Data excerpts start
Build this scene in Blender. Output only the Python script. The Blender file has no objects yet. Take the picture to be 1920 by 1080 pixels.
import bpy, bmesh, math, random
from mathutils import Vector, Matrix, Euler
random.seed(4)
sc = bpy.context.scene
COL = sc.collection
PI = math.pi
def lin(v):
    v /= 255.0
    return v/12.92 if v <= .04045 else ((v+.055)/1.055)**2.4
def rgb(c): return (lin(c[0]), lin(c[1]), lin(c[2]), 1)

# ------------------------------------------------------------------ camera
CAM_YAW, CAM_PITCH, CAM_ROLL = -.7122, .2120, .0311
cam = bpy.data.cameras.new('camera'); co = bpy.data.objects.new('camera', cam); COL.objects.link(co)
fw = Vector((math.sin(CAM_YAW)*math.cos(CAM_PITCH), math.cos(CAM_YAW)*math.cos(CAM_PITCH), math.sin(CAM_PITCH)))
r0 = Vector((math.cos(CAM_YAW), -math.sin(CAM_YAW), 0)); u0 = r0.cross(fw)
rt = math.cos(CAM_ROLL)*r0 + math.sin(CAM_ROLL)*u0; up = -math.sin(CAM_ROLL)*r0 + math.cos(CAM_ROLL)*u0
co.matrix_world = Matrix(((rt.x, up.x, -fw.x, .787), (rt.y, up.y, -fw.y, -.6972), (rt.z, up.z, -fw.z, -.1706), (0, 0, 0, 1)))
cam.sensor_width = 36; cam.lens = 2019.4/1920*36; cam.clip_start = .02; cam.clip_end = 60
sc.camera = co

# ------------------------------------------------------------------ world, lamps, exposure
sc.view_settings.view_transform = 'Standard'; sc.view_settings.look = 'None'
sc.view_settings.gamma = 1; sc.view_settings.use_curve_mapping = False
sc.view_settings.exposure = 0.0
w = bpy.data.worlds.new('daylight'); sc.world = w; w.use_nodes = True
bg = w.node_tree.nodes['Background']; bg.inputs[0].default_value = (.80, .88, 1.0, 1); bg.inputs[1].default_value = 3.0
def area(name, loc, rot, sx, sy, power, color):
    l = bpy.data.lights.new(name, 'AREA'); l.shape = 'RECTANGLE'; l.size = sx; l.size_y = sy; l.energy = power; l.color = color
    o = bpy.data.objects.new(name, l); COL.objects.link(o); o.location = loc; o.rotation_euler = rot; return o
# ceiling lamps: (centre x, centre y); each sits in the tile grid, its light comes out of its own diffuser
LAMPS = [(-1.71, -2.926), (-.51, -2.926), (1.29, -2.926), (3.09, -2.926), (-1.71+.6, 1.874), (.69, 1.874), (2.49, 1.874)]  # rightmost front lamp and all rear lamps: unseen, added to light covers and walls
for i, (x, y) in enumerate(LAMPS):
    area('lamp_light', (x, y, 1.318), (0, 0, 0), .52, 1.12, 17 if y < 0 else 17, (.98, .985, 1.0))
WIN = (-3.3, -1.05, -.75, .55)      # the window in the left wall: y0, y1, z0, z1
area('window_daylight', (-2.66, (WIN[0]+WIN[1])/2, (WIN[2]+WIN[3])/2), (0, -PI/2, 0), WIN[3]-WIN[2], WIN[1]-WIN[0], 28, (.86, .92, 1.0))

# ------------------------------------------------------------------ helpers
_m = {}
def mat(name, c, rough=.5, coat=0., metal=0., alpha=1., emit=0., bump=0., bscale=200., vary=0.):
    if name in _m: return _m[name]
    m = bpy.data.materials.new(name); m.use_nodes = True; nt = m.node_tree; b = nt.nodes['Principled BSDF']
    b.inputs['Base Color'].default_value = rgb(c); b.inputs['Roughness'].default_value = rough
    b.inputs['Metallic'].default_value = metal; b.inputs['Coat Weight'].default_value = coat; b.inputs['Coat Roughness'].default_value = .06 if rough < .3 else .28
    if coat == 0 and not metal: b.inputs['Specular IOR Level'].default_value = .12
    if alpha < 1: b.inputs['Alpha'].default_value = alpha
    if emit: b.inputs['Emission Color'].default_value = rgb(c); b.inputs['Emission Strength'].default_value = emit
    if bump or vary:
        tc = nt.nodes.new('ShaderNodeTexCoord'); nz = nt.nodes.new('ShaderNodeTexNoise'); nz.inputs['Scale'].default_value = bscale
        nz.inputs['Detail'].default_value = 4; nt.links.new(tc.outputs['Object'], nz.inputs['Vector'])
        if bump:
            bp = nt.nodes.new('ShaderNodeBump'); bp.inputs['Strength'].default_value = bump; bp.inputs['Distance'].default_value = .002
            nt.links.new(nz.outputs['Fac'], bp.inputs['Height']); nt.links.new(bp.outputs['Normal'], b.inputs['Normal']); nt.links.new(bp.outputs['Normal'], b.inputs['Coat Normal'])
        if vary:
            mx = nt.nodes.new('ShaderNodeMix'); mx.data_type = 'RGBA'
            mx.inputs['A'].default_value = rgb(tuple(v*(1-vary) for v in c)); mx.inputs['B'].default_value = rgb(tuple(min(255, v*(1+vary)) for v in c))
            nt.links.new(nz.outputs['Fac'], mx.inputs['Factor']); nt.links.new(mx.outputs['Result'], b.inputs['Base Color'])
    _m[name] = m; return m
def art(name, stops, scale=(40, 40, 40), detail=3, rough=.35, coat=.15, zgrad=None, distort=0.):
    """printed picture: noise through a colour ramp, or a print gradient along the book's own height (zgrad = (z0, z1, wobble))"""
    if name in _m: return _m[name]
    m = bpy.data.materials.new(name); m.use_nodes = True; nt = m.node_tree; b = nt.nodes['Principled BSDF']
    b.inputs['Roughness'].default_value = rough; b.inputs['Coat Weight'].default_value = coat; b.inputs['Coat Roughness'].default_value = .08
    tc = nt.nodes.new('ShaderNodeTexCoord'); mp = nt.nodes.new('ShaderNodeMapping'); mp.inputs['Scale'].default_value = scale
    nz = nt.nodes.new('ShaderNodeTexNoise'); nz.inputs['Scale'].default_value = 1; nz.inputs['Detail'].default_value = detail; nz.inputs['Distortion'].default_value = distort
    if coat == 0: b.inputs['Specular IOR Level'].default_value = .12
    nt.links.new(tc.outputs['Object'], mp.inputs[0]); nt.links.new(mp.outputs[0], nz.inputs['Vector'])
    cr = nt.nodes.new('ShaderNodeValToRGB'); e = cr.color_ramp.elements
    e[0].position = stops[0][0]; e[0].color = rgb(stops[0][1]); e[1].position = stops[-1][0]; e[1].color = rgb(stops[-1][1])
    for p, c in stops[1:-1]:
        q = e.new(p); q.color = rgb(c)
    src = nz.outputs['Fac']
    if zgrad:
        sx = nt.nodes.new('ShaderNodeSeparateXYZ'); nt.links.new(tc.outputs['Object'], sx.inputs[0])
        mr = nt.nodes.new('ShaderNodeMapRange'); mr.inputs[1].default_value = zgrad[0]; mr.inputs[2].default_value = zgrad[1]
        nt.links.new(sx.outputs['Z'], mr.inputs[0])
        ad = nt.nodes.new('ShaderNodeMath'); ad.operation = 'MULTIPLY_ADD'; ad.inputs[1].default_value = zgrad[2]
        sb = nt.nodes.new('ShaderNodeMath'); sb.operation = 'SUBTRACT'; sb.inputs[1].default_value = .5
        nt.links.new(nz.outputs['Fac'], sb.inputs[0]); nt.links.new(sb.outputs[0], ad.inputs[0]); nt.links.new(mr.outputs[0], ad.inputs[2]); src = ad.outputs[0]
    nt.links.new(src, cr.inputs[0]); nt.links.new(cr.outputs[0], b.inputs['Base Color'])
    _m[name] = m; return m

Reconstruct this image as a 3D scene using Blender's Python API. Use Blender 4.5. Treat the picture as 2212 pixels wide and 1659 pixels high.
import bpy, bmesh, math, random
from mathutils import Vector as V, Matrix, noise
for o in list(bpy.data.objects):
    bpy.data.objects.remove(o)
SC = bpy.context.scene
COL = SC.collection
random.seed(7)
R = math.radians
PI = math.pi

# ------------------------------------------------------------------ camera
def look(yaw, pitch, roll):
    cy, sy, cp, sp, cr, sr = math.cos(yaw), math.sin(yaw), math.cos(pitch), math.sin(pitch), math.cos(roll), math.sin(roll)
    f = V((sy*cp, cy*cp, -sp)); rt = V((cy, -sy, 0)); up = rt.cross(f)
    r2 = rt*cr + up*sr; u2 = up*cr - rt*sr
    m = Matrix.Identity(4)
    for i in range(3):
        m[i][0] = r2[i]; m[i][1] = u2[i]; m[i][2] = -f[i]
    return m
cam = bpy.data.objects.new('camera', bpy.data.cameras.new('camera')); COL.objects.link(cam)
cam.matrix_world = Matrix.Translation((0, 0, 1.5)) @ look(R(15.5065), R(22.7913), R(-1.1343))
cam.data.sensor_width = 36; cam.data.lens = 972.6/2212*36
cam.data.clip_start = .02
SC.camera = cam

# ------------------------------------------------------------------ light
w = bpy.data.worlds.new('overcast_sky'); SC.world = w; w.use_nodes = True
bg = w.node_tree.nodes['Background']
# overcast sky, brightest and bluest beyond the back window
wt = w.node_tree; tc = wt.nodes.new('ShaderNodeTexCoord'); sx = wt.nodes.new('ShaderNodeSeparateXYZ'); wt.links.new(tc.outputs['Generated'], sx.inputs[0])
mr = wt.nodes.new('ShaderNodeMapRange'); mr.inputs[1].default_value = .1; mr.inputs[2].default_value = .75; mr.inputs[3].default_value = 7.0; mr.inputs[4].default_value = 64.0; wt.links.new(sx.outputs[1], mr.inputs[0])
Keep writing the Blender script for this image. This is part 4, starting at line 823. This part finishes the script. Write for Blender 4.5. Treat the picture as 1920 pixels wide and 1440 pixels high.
Data excerpts end
# Your goal:
Print exactly, and only, the lines beginning at the top of the listing and ending at the line with "sc.camera = co".

# Worked answer:
Build this scene in Blender. Output only the Python script. The Blender file has no objects yet. Take the picture to be 1920 by 1080 pixels.
import bpy, bmesh, math, random
from mathutils import Vector, Matrix, Euler
random.seed(4)
sc = bpy.context.scene
COL = sc.collection
PI = math.pi
def lin(v):
    v /= 255.0
    return v/12.92 if v <= .04045 else ((v+.055)/1.055)**2.4
def rgb(c): return (lin(c[0]), lin(c[1]), lin(c[2]), 1)

# ------------------------------------------------------------------ camera
CAM_YAW, CAM_PITCH, CAM_ROLL = -.7122, .2120, .0311
cam = bpy.data.cameras.new('camera'); co = bpy.data.objects.new('camera', cam); COL.objects.link(co)
fw = Vector((math.sin(CAM_YAW)*math.cos(CAM_PITCH), math.cos(CAM_YAW)*math.cos(CAM_PITCH), math.sin(CAM_PITCH)))
r0 = Vector((math.cos(CAM_YAW), -math.sin(CAM_YAW), 0)); u0 = r0.cross(fw)
rt = math.cos(CAM_ROLL)*r0 + math.sin(CAM_ROLL)*u0; up = -math.sin(CAM_ROLL)*r0 + math.cos(CAM_ROLL)*u0
co.matrix_world = Matrix(((rt.x, up.x, -fw.x, .787), (rt.y, up.y, -fw.y, -.6972), (rt.z, up.z, -fw.z, -.1706), (0, 0, 0, 1)))
cam.sensor_width = 36; cam.lens = 2019.4/1920*36; cam.clip_start = .02; cam.clip_end = 60
sc.camera = co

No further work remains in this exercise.